Why are seniors opposing health reform?

I've seen this mentioned in numerous places. It looks like the older you are, the less likely you are to favor some sort of health reform. Note Andrew Gelman's nice graph:
The usual interpretation is that it has something to do with interests. Seniors already have government-funded health care and they are distrustful of the idea of extending it to others, thinking it will happen at their expense. But I think there's a much simpler answer: older people are more conservative than younger people:
Sure, partisanship has something to do with interest, but it's far from the whole story. And I'm more likely to believe that people favor or oppose a bill because of their partisan predispositions than because of the policy substance of the legislation.
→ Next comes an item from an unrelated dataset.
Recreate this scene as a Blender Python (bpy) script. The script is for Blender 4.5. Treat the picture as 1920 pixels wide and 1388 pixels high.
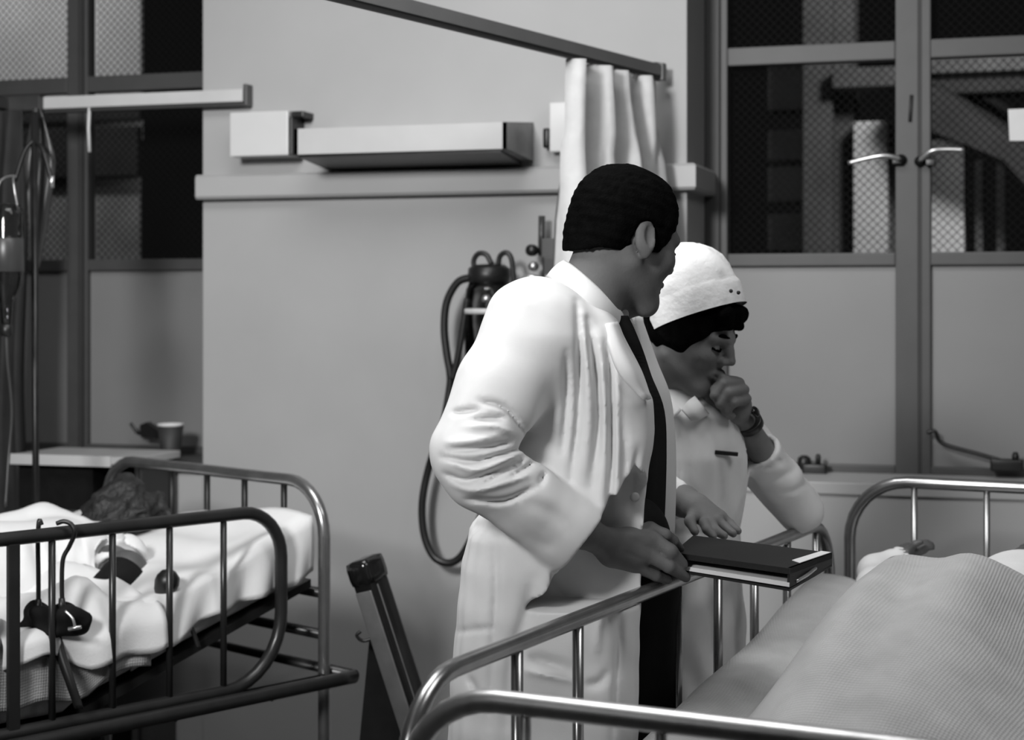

Update: Ah, it appears Ezra Klein and I park our cars in the same garage:
Seniors are also the most conservative segment of the population and are getting more so. They constitute not only the sole age group that Obama lost in last year's election, but also the sole age group in which his results were worse than those of John Kerry in 2004. And both Obama and Kerry underperformed Al Gore's 2000 results.
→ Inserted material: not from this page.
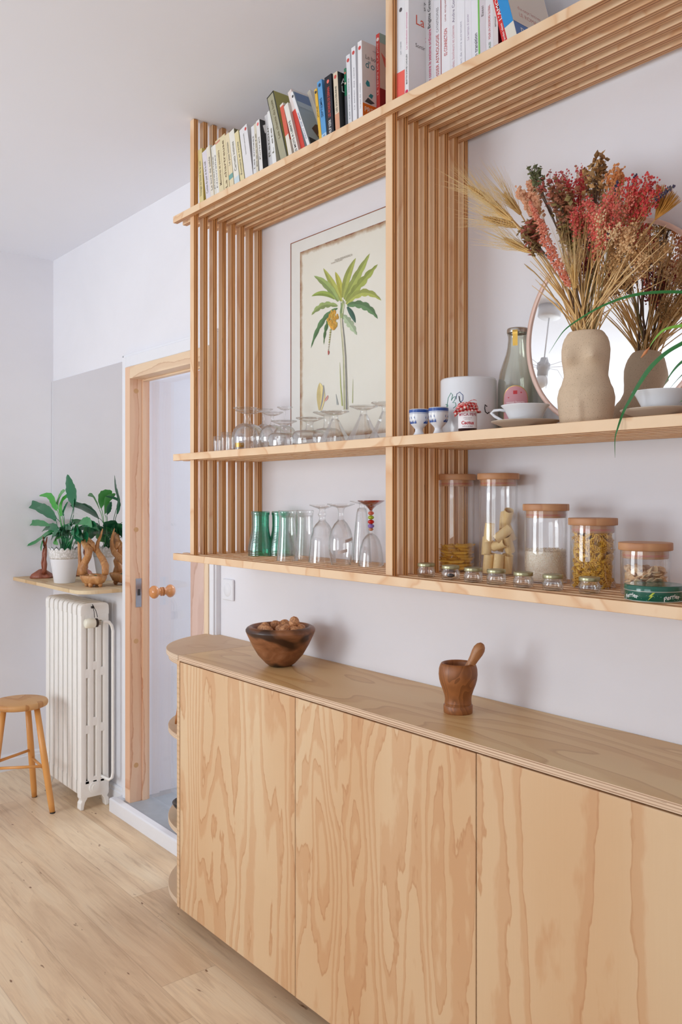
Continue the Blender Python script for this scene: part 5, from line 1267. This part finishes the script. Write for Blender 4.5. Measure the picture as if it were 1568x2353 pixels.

"The Roosevelt seniors are being replaced by the Reagan seniors," says Paul Begala, who helped run Clinton's 1992 campaign. A May poll by the Pew Research Center found that for the first time in 20 years, the GOP is now an older party than the Democrats.

[...]

But taken as a whole, the attitudes seniors express on health care are arguably the greatest vote of confidence anyone has offered reform. Seniors live in America's version of Canada. They have single-payer health care. And they love it. They love it so much that they've got the chairman of the RNC swearing to protect it.

2 comments:

Milan said...

The other day, Huckabee made a comment that "Ted Kennedy would have been urged to die under Obamacare".
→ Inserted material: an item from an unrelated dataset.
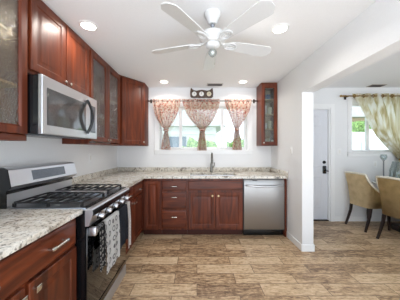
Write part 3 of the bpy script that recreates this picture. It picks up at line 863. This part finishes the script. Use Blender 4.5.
kt_l = [(99, 152, 180.5), (104, 152.5, 180), (112, 154, 178), (119, 156.5, 175), (125, 160.5, 171.5), (129, 164, 168.3), (131, 164.2, 168), (135, 163.4, 168.8), (143, 161.9, 170.2), (149.5, 161, 171)]
kt_c = [(99, 182, 219.8), (103, 182.5, 220), (112, 185.5, 217.5), (119, 189.5, 214), (125, 195.5, 209.3), (129, 199.6, 205.2), (131, 200, 204.8), (136, 199, 205.2), (143, 198, 206), (150.5, 197.4, 206.8)]
kt_r = [(99, 224.5, 251.4), (104, 225, 251), (112, 228, 248.8), (119, 231, 245), (125, 233.4, 241), (128.5, 235, 238.8), (130.5, 235, 238.6), (136, 234, 239.8), (143, 233, 241), (150, 232.4, 242)]
g = 'coral floral curtains at the kitchen window'
curtain(kt_l, 130, 6, 'coral floral curtain tied in the middle, left panel at the kitchen window', RY, pu, pz, M_floral, g, M_floral)
curtain(kt_c, 130, 8, 'coral floral curtain tied in the middle, wide centre panel under the triple dial plaque', RY, pu, pz, M_floral, g, M_floral)
curtain(kt_r, 129.5, 6, 'coral floral curtain tied in the middle, right panel near the slim glass cabinet', RY, pu, pz, M_floral, g, M_floral)

# plaque with three dials
t = thing('wall_plaque', 'dark brown wall plaque with pointed ends and three round cream dials', 'wall decor', (.085, WB, 2.24))
pl = [(-.205, .03), (-.185, .012), (-.15, .006), (-.08, .012), (-.04, .006), (0, .010), (.04, .006), (.08, .012), (.15, .006), (.185, .012), (.205, .03), (.21, .08), (.208, .12), (.20, .178), (.188, .192), (.168, .160), (.14, .142), (.09, .134), (.05, .150), (0, .156), (-.05, .150), (-.09, .134), (-.14, .142), (-.168, .160), (-.188, .192), (-.20, .178), (-.208, .12), (-.21, .08)]
MB().prism([(.085 + a, 2.24 + b) for a, b in pl], XZ, WB - .002, WB - .026, .004).build('board', M_plaq, t)
for k, x in enumerate((-.05, .082, .218)):
    dl = MB().lathe((x, WB - .026, 2.318), [(.046, 0), (.046, -.004), (.04, -.006), (.0, -.006)], axis='y', seg=28).build('dial', M_ceram2 if k == 2 else M_cera, t)
    MB().torus((x, WB - .029, 2.318), .046, .004, axis='y').build('rim', M_bronze, dl)
    hnd = MB().box(x - .002, x + .002, WB - .0345, WB - .0325, 2.316, 2.348)
    hnd.box(x - .002, x + .022, WB - .0345, WB - .0325, 2.316, 2.320) if k != 1 else hnd.box(x - .018, x + .002, WB - .0345, WB - .0325, 2.312, 2.316)
    hnd.build('hands', M_dark, dl)

# ------------------------------------------------------------------ ceiling: lights, vents, fan
can_l = ['recessed ceiling light above the left wall cabinets, nearest the camera', 'recessed ceiling light right of the fan', 'small recessed ceiling light left of the window near the corner cabinet', 'recessed ceiling light right of the window near the slim glass cabinet']
for (x, y), lb in zip(CANS, can_l):
    t = thing('ceiling_light', lb, 'ceiling light', (x, y, H), 'recessed ceiling lights')
    MB().lathe((x, y, H), [(.080, -.0005), (.080, -.004), (.062, -.010), (.060, -.003), (.060, -.0005)], seg=36).build('trim_ring', M_white, t)
    MB().lathe((x, y, H), [(.06, -.001), (.06, -.004), (.0, -.006)], seg=32).build('lens', M_glow, t)
    ld = bpy.data.lights.new('can_light', 'AREA'); ld.shape = 'DISK'; ld.size = .13; ld.energy = CAN_POWER; ld.color = (1, .94, .87); ld.spread = math.radians(150)
    lo = bpy.data.objects.new('can_light', ld); COL.objects.link(lo); lo.parent = t; lo.location = (0, 0, -.014)
def vent(x0, x1, y0, y1, label, ma, mb_):
    t = thing('ceiling_vent', label, 'vent', ((x0 + x1) / 2, (y0 + y1) / 2, H))
    MB().box(x0, x1, y0, y1, H - .006, H - .0005, .002, 1).build('frame', ma, t)
    s = MB(); n = 7
    for k in range(n):
        yy = y0 + .02 + (y1 - y0 - .04) * k / (n - 1)
        s.box(x0 + .018, x1 - .018, yy - .004, yy + .004, H - .009, H - .0055)
    s.build('louvre', mb_, t)
vent(.17, .45, 3.44, 3.58, 'rectangular air vent in the ceiling above the kitchen window', M_vent, M_slot)
vent(3.04, 3.30, 3.50, 3.64, 'small tan air vent in the dining area ceiling above the curtain', M_ventb, M_slot)

fx, fy, fz = .129, 1.67, 2.19
t = thing('ceiling_fan', 'white five-blade ceiling fan with pull chain', 'ceiling fan', (fx, fy, fz))
MB().lathe((fx, fy, 0), [(.068, H - .0005), (.070, H - .012), (.062, H - .03), (.046, H - .06), (.034, H - .082), (.030, H - .088), (.0, H - .088)]).build('canopy', M_fan, t)
MB().cyl((fx, fy, H - .14), (fx, fy, H - .088), .012).lathe((fx, fy, H - .10), [(.0, .012), (.016, .008), (.018, -.002), (.014, -.010), (0, -.012)]).build('downrod', M_steeld, t)
MB().lathe((fx, fy, fz), [(.0, .112), (.03, .11), (.05, .092), (.098, .076), (.112, .062), (.114, .046), (.106, .03), (.08, .012), (.07, .0), (.0, 0)]).build('motor_housing', M_fan, t)
MB().lathe((fx, fy, fz), [(.0, .0), (.055, -.001), (.06, -.012), (.052, -.03), (.035, -.04), (0, -.042)]).build('switch_housing', M_fan, t)
MB().lathe((fx, fy, fz - .04), [(.014, .0), (.022, -.008), (.036, -.028), (.036, -.042), (.026, -.058), (.012, -.068), (0, -.07)]).build('glass_globe', M_glassc, t)
MB().ball((fx, fy, fz - .075), .014, sz=1.3).build('bulb', M_white, t)
MB().cyl((fx + .012, fy - .045, fz - .03), (fx + .012, fy - .045, fz - .175), .0016, seg=6).lathe((fx + .012, fy - .045, fz - .19), [(0, .02), (.005, .014), (.006, .004), (0, 0)], seg=10).build('pull_chain', M_chrome, t)
for k in range(5):
    a = math.radians(90 + 72 * k)
    Rm = Matrix.Translation((fx, fy, fz + .008)) @ Matrix.Rotation(a, 4, 'Z')
    Rb = Rm @ Matrix.Rotation(math.radians(-13), 4, 'X')
    # blade iron: two loops and a collar
    ir = MB()
    def loop(mb, x0, x1, hw, r=.006):
        pts = []
        for q in range(17):
            s = 2 * PI * q / 16
            pts.append(Rb @ Vector(((x0 + x1) / 2 + (x1 - x0) / 2 * math.cos(s), hw * math.sin(s), -.008)))
        mb.tube(pts, r, 8, caps=False)
    loop(ir, .10, .215, .036); loop(ir, .12, .195, .016, .004)
    ir.box(.055, .115, -.014, .014, -.006, .006, .003, 1, mat4=Rm)
    ir.build('blade_bracket', M_fan, t)
    # blade
    pts = [(.15, -.040), (.17, -.046), (.30, -.056), (.50, -.066), (.522, -.063), (.556, -.030), (.56, -.02), (.56, .02), (.556, .030), (.522, .063), (.50, .066), (.30, .056), (.17, .046), (.15, .040)]
    MB().prism(pts, lambda A_, B_, C_, Rb=Rb: Rb @ Vector((A_, B_, C_)), -.003, .003).build('blade', M_fan, t)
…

How big of an impact do you think these fear variables, such as "death panels" are making on the seniors' opposition toward healthcare reform? Is it a huge impact, or very small?

Seth Masket said...

Huckabee's comments were ill-informed, inappropriate, and just plain wrong. That said, I'm not sure how much talk of "death panels" and other things are influencing seniors. My impression is that this sort of talk is providing a rallying point for opposition to health reform, but it's rallying people who didn't support Obama and weren't likely to support his health reform plans anyway. That's not nothing -- an organized minority is more powerful than a disorganized one, but it's still a minority.